Large ferroelectric polarization in the new double perovskite NaLaMnWO$_{6}$ induced by non-polar instabilities

TL;DR

This study uses density functional theory to show that in NaLaMnWO$_{6}$, non-polar octahedral tilt modes, combined with cation ordering, induce a large ferroelectric polarization, revealing a new pathway for ferroelectricity in double perovskites.

Contribution

It demonstrates how cation ordering transforms non-polar tilt instabilities into a significant ferroelectric polarization in NaLaMnWO$_{6}$, a novel mechanism in double perovskites.

Findings

Polarization of ~16 μC/cm² induced by tilt modes.

Cation ordering enables non-polar modes to produce ferroelectricity.

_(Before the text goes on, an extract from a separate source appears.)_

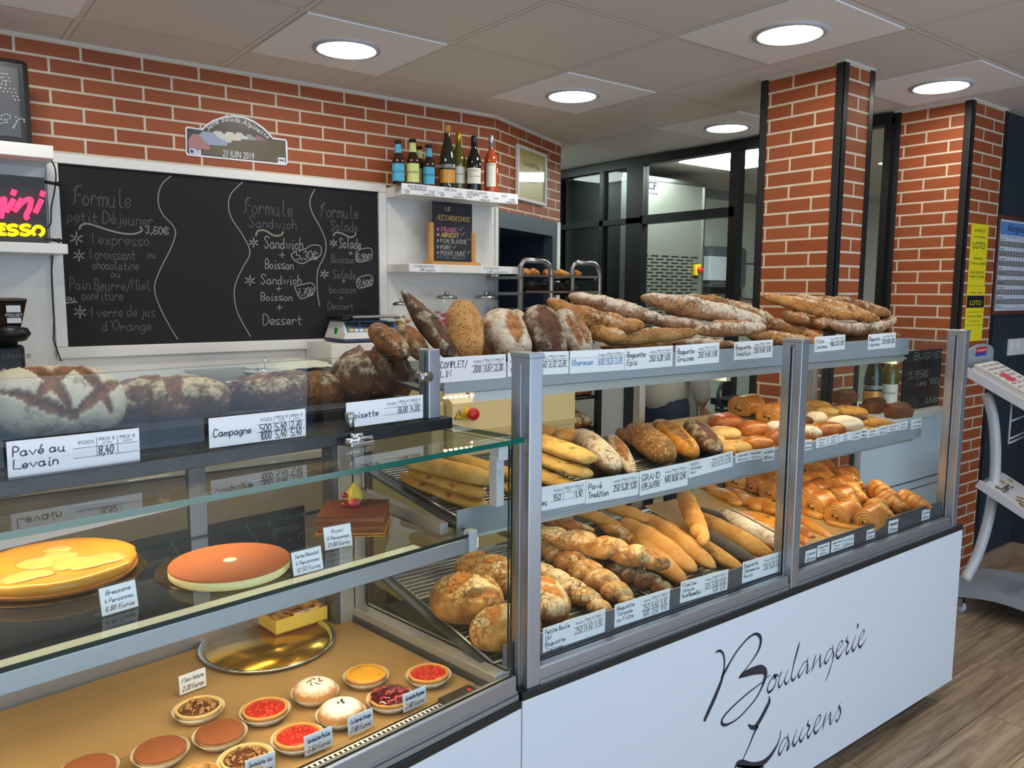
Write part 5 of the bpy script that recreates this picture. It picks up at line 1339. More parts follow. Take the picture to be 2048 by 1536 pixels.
def grinder():
    y = 3.12
    def P(a, b, d=0): return onY(a, b, y + d)
    xr = P(50, 700).x; xl = xr - .21; xc = (xl + xr) / 2
    t = thing('coffee_grinder', 'black coffee grinder with bean hopper at the far left', 'coffee grinder', (xc, y + .12, .9))
    zh = P(40, 604).z; zm = P(40, 690).z
    m = MB(); m.box((xl, y, .9005), (xr, y + .26, zm), bev=.012); m.build('body', 'black_plastic', t)
    m = MB(); n = 4
    m.add([(xl + .02, y + .02, zm), (xr - .02, y + .02, zm), (xr - .02, y + .24, zm), (xl + .02, y + .24, zm), (xl - .01, y - .01, zh), (xr + .012, y - .01, zh), (xr + .012, y + .27, zh), (xl - .01, y + .27, zh)],
          [(0, 3, 2, 1), (4, 5, 6, 7), (0, 1, 5, 4), (1, 2, 6, 5), (2, 3, 7, 6), (3, 0, 4, 7)]); m.build('bean_hopper', mat('smoked_brown', (52, 36, 24), .15), t)
    m = MB(); m.box((xl - .012, y - .012, zh), (xr + .014, y + .272, zh + .012), bev=.004); m.build('hopper_lid', 'black_plastic', t)
    a = P(12, 611, -.014); b = P(43, 646, -.014)
    m = MB(); m.box((a.x, y - .014, b.z), (b.x, y - .0125, a.z)); s = m.build('sticker', 'card_white', t)
    m = MB(); h = a.z - b.z; m.box((a.x, y - .0146, b.z + h * .30), (b.x, y - .0141, b.z + h * .62)); m.build('sticker_band', 'black_plastic', s)
    m = MB(); M = sheet_matrix((a.x, y - .0149, b.z), (1, 0, 0), (0, 0, 1)); add_printed_c(m, 'FOLLIET', M @ Matrix.Translation(((b.x - a.x) / 2, h * .37, 0)), h * .24, align='CENTER'); m.build('sticker_lettering', 'card_white', s)
    m = MB(); M = sheet_matrix((P(2, 718).x, y - .0006, P(2, 718).z), (1, 0, 0), (0, 0, 1)); add_printed_c(m, 'silence', M, .032); m.build('maker_lettering', 'ink_grey', t)
    m = MB(); q = P(20, 668, -.02); m.lathe([(.001, -.03), (.045, -.022), (.06, 0), (.05, .02), (.001, .028)], (q.x, y - .03, q.z), 22); m.build('adjusting_collar', 'black_metal', t)
grinder()

# ------------------------------------------------------------------ rack trolley in front of the recess
def trolley():
    t = thing('rack_trolley', 'stainless rack trolley with rounded top bars in front of recess', 'trolley', (2.85, 3.35, 0))
    ang = .10; c, s = math.cos(ang), math.sin(ang); O = V3((2.82, 3.32, 0))
    E1, E2 = V3((c, s, 0)), V3((-s, c, 0))
    def W(a, b, z): p = O + E1 * a + E2 * b; return (p.x, p.y, z)
    zt = onY(1040, 522, 3.4).z
    for a in (0.0, .40):
        m = MB(); R = .07; pts = [W(a, 0, .06)] + [W(a, 0, zt - R)] + [W(a - R * (1 - math.cos(k)), .0 , zt - R + R * math.sin(k)) for k in (.4, .8, 1.2, PI / 2)] + [W(a - .20, .0, zt)]
        m.tube(pts, .015, 10); m.build('end_frame', 'steel', t)
        m = MB(); pts = [W(a - .20, .0, zt), W(a - .21, .02, zt - .03), W(a - .21, .02, .06)]; m.tube(pts, .015, 10); m.build('end_frame', 'steel', t)
    zs = [zt - .085 - k * .085 for k in range(9)]
    for z in zs:
        for a in (-.20, .385):
            m = MB(); m.box(tuple(V3(W(a, .0, z)) - V3((.008, .0, .012))), tuple(V3(W(a, .36, z)) + V3((.008, .0, 0)))); m.build('tray_runner', 'steel', t)
    for k, z in enumerate(zs[:5]):
        q = MB(Matrix.Translation(O) @ Matrix.Rotation(ang, 4, 'Z')); q.box((-.20, -.015, z), (.385, .37, z + .004)); q.box((-.20, -.017, z), (.385, -.012, z + .012)); o = q.build('baking_tray', 'steel' if k < 2 else 'alu_dark'); tag(o, ['topmost tray of the trolley, holding croissants', 'second tray of the trolley, holding dark loaves', 'third tray of the trolley from the top', 'fourth tray of the trolley from the top', 'fifth tray of the trolley from the top'][k], 'baking tray', 'trays in the rack trolley')
    for a in (-.16, .35):
        for b in (.03, .33):
            m = MB(); p = W(a, b, .04); m.tube([(p[0] - .01, p[1], .04), (p[0] + .01, p[1], .04)], .04, 14); m.build('caster', 'black_plastic', t)
    return zs, W
TZ, TW = trolley()

# ------------------------------------------------------------------ bread slicer and bread rack behind the bread case
def slicer():
    y = 2.32
    x0 = onY(905, 800, y).x; x1 = onY(1150, 790, y).x
    zt = onY(950, 775, y + .12).z
    t = thing('bread_slicer', 'cream bread slicing machine with red stop button behind the case', 'bread slicer', ((x0 + x1) / 2, y, 0))
    m = MB(); zf = onY(905, 808, y).z
    prof = [(y, .35), (y, zf), (y + .06, zt), (y + .55, zt), (y + .55, .35)]
    n = len(prof); vs = [(x0, a, b) for a, b in prof] + [(x1, a, b) for a, b in prof]
    m.add(vs, [tuple(range(n)), tuple(range(2 * n - 1, n - 1, -1))] + [(i, n + i, n + (i + 1) % n, (i + 1) % n) for i in range(n)]); m.build('housing', 'cream_paint', t)
    m = MB(); m.box((x0 - .06, y + .04, .35), (x0 - .004, y + .5, zt - .03), bev=.01); m.build('side_cover', 'cream_dark', t)
    m = MB(); m.box((x0, y - .012, onY(905, 870, y).z - .01), (x1, y - .001, onY(905, 866, y).z)); m.build('front_seam', 'cream_dark', t)
    a, b, c = onY(909, 838, y - .002), onY(926, 838, y - .002), onY(918.5, 820, y - .002)
    m = MB(); m.add([(a.x, y - .003, a.z), (b.x, y - .003, b.z), (c.x, y - .003, c.z)], [(0, 1, 2)]); w = m.build('warning_triangle', 'yellow_plastic', t)
    m = MB(sheet_matrix((0, y - .0036, 0), (1, 0, 0), (0, 0, 1))); ribbon(m, [V3((q.x, q.z, 0)) for q in (a, b, c, a)], .0035); mid = (c.x); ribbon(m, [V3((mid, c.z - .012, 0)), V3((mid + .003, a.z + .008, 0))], .0035); m.build('triangle_outline', 'ink_black', w)
    q = onY(936, 826, y); m = MB(Matrix.Translation((q.x, y, q.z)) @ Matrix.Rotation(PI / 2, 4, 'X')); m.lathe([(.023, 0), (.023, .005), (.013, .007), (.013, .022), (.0005, .022)], seg=22); e = m.build('button_collar', 'yellow_plastic', t)
    m = MB(Matrix.Translation((q.x + .002, y - .02, q.z)) @ Matrix.Rotation(PI / 2, 4, 'X')); m.lathe([(.016, 0), (.022, .006), (.023, .014), (.019, .022), (.0005, .024)], seg=22); m.build('stop_button', 'red_plastic', e)
    for xx in (x0 + .03, x1 - .03):
        for yy in (y + .05, y + .5): m = MB(); m.box((xx - .02, yy - .02, 0), (xx + .02, yy + .02, .35)); m.build('leg', 'alu_dark', t)
slicer()
def bread_rack():
    y = 2.55
    x0 = onY(1100, 800, y).x + .1; x1 = onY(1196, 800, y).x
    t = thing('bread_rack', 'black rack of dark loaves seen through the bread case', 'rack', ((x0 + x1) / 2, y, 0))
    for xx in (x0 - .1, x1):
        for yy in (y, y + .4):
            m = MB(); m.box((xx - .012, yy - .012, 0), (xx + .012, yy + .012, 1.24)); m.build('upright', 'black_metal', t)
    zs = [onY(1150, py, y + .2).z for py in (783, 843, 905, 965)]
    for z in zs:
        m = MB(); m.tube([(x0 - .1, y, z), (x1, y, z), (x1, y + .4, z), (x0 - .1, y + .4, z), (x0 - .1, y, z)], .006, 6)
        for i in range(1, 14): m.tube([(x0 - .1, y + .4 * i / 14, z), (x1, y + .4 * i / 14, z)], .003, 5, cap=False)
        m.build('wire_shelf', 'black_metal', t)
    return x0, x1, y, zs
BRACK = bread_rack()
# grey upright panels and fridge door in the aisle
t = thing('tall_fridge', 'grey steel fridge with dark door gasket behind the case', 'fridge', onY(1230, 900, 2.9))
m = MB(); a = onY(1203, 800, 2.9); b = onY(1288, 800, 2.9); m.box((a.x, 2.9, 0), (b.x, 3.2, 1.32), bev=.004); m.build('body', mat('fridge_grey', (178, 180, 180), .4), t)
m = MB(); a1 = onY(1250, 800, 2.89); b1 = onY(1266, 800, 2.89); m.box((a1.x, 2.886, .1), (b1.x, 2.8995, 1.30)); m.build('door_gasket', 'black_plastic', t)
m = MB(); a1 = onY(1276, 800, 2.88); m.box((a1.x - .008, 2.87, .7), (a1.x + .008, 2.8995, 1.1)); m.build('handle', 'steel', t)
t = thing('kitchen_worktop', 'dark kitchen worktop with grey cupboards behind the person', 'worktop', onY(1400, 900, 4.0))
a = onX(1372, 750, 4.20)
m = MB(); m.box((3.95, 2.5, 0), (4.2, 3.08, .86)); m.build('cupboard', mat('cupboard_grey', (120, 126, 126), .4), t); m = MB(); m.box((3.93, 2.48, .862), (4.2, 3.10, .90)); m.build('top', 'black_metal', t)
# hose at the pillar
t = thing('spray_hose', 'black coiled spray hose hanging beside the nearer brick pillar', 'hose', onY(1445, 870, 2.35))
m = MB(); pts = _catmull([V3(onY(x, y, 2.33)) for x, y in ((1462, 760), (1447, 764), (1437, 785), (1438, 805), (1445, 820), (1444, 850), (1452, 880))], 6); e = pts[-1]; pts = pts + [V3((e.x, e.y, .3)), V3((e.x + .03, e.y, .02))]; m.tube(pts, .008, 8); m.build('hose', 'black_plastic', t)
m = MB(); q = onY(1448, 817, 2.33); m.box((q.x - .03, 2.30, q.z - .012), (q.x + .03, 2.36, q.z + .002), bev=.003); m.build('holder', 'black_metal', t)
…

Potential coupling between polarization switching and magnetic order.

Abstract

Based on density functional theory calculations and group theoretical analysis, we have studied NaLaMnWO$_{6}$ compound which has been recently synthesized [Phys. Rev. B 79, 224428 (2009)] and belongs to the $AA'BB'{\rm O}_{6}$ family of double perovskites. At low temperature, the structure has monoclinic $P2_{1}$ symmetry, with layered ordering of the Na and La ions and rocksalt ordering of Mn and W ions. The Mn atoms show an antiferromagnetic (AFM) collinear spin ordering, and the compound has been reported as a potential multiferroic. By comparing the low symmetry structure with a parent phase of $P4/nmm$ symmetry, two distortion modes are found dominant. They correspond to MnO$_{6}$ and WO$_{6}$ octahedron \textit{tilt} modes, often found in many simple perovskites. While in the latter these common tilting instabilities yield non-polar phases, in NaLaMnWO$_{6}$ the additional presence of the $A$-$A^{'}$ cation ordering is sufficient to make these rigid unit modes as a source of the ferroelectricity. Through a trilinear coupling with the two unstable tilting modes, a significant polar distortion is induced, although the system has no intrinsic polar instability. The calculated electric polarization resulting from this polar distortion is as large as $\sim$ 16 ${\mu}{\rm C/cm^{2}}$. Despite its secondary character, this polarization is coupled with the dominant tilting modes and its switching is bound to produce the switching of one of two tilts, enhancing in this way a possible interaction with the magnetic ordering. The transformation of common non-polar purely steric instabilities into sources of ferroelectricity through a controlled modification of the parent structure, as done here by the cation ordering, is a phenomenon to be further explored.